“With the help of his friends and family, he’s gonna make it”: How Nirvana berated the press during their Reading Festival opener in 1992

By August 1992, Nirvana frontman Kurt Cobain had had enough. Constantly vilified by the media, whose only focus seemed to be his drug use, Cobain had become the reluctant face of an industry gone dark. As tabloids vultured around the conversation, some veiling the issue in lighthearted jabs with headlines like “Hugs Not Drugs!”, another question made its way to the surface: would he make it through their headline set at Reading Festival?

The short answer is, yes, of course they’d make it—and they’d do it well, staking their claim as the biggest headline act they were slated to become at the time. The long answer is also yes: even if the performance would roll out on their own terms, with Cobain having his say about the unrelenting focus on his health and lifestyle in ways that might seem considerably extreme today. Back then, though, all it was was a strategic tactic that made it clear that Cobain had truly had enough.

That didn’t stop the trepidation from reaching behind the curtain and to the rest of the band, though. As Dave Grohl later said, “We rehearsed once, the night before, and it wasn’t good. I really thought, ‘This will be a disaster, this will be the end of our career for sure’.” Grohl wasn’t the only one who worried this performance would be the end of Nirvana.

A particularly scathing article by a powerful, well-known publication tore into Cobain’s relationship with Courtney Love, which tied to the broader view that Cobain was also experiencing issues with addiction, alerting to the Reading show like a final curtain call for Nirvana; like their career would be coming to an end in a demise defined only by the chaos of a frayed machine that could have stayed strong had they pulled themselves together. To the world, Nirvana was on the cusp of splitting up.

On the night, though, a different kind of chaos unfolded: the kind that looked their own scrutiny in the face and addressed it, made space for it, and used it as an artistic device to prove their own stability, or their confidence in their own unstoppable trajectory. Cobain made sure to set the tone from the get-go, arriving on stage in a wheelchair while wearing a wig that partly obscured his face.

Standing up to reach the mic (following Kris Kristofferson’s playful line, “With the help of his friends and family he’s gonna make it”), Cobain feigns weakness in his body and voice, croaking out the first line of Bette Midler’s ‘The Rose’: “Some say love, it is a river”. Midler had recorded the song in 1979 for a film in which she played a troubled singer who died of a drug overdose.
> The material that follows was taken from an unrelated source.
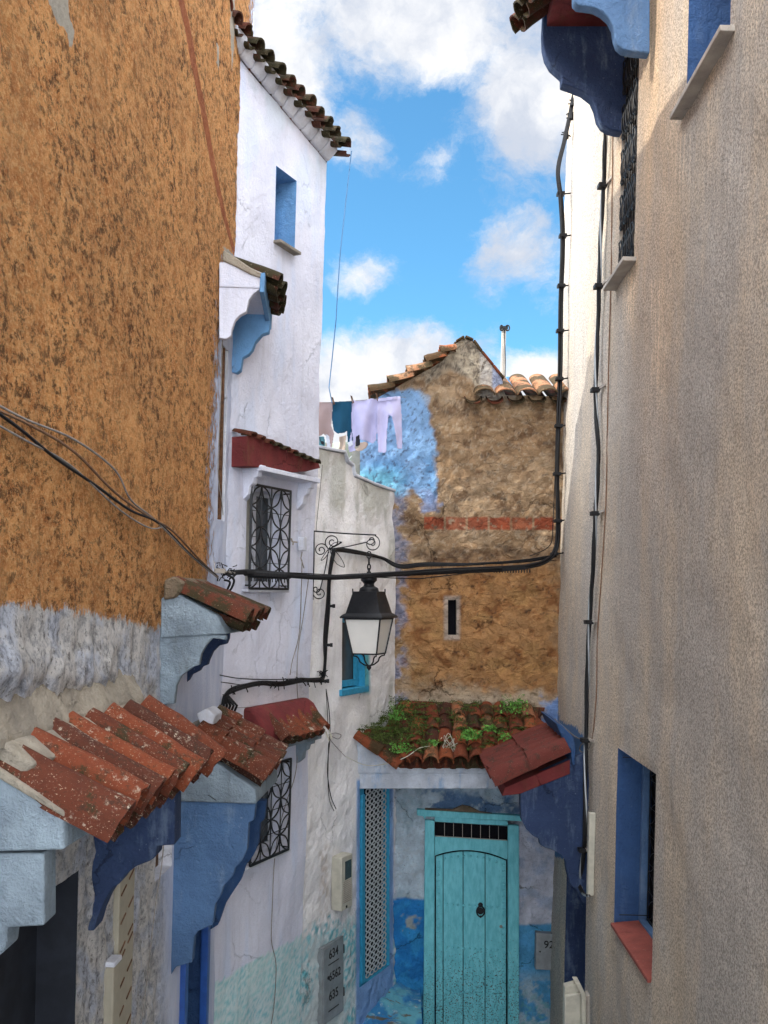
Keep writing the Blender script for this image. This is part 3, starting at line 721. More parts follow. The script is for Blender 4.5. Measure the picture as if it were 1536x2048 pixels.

Cobain ended the powerful statement with a fake faint, falling backwards to the sounds of the audience in awe before leaning the band into the first notes of ‘Bleed’, and, consequently, what many believe to be one of the band’s greatest live sets ever. It had been Cobain’s idea to come out with an immediate sense of comic relief, wearing the wig for most of the set and proving that, put frankly, all the media headlines were complete and utter bullshit.

“Kurt had been in and out of rehab, communication in the band was beginning to be strained,” Grohl later reflected. “Kurt was living in LA, Krist and I were in Seattle. People weren’t even sure if we were going to show up. We rehearsed once, the night before, and it wasn’t good. It turned out to be a wonderful show, and it healed us for a little while.”

Most people who were there that day remember the energy. To some, it wasn’t just a gig, it was a spiritual re-awakening for Nirvana, who suddenly rekindled their flame right there on the stage for all to see. And at no point did the humour waver. At one point, Cobain jokingly said it was their last show. Kristofferson said: “It’s not.” Cobain then addressed their upcoming tour, asking Kristofferson if he wanted to make a record; he agreed. Just like that. This was never going to be the end for Nirvana.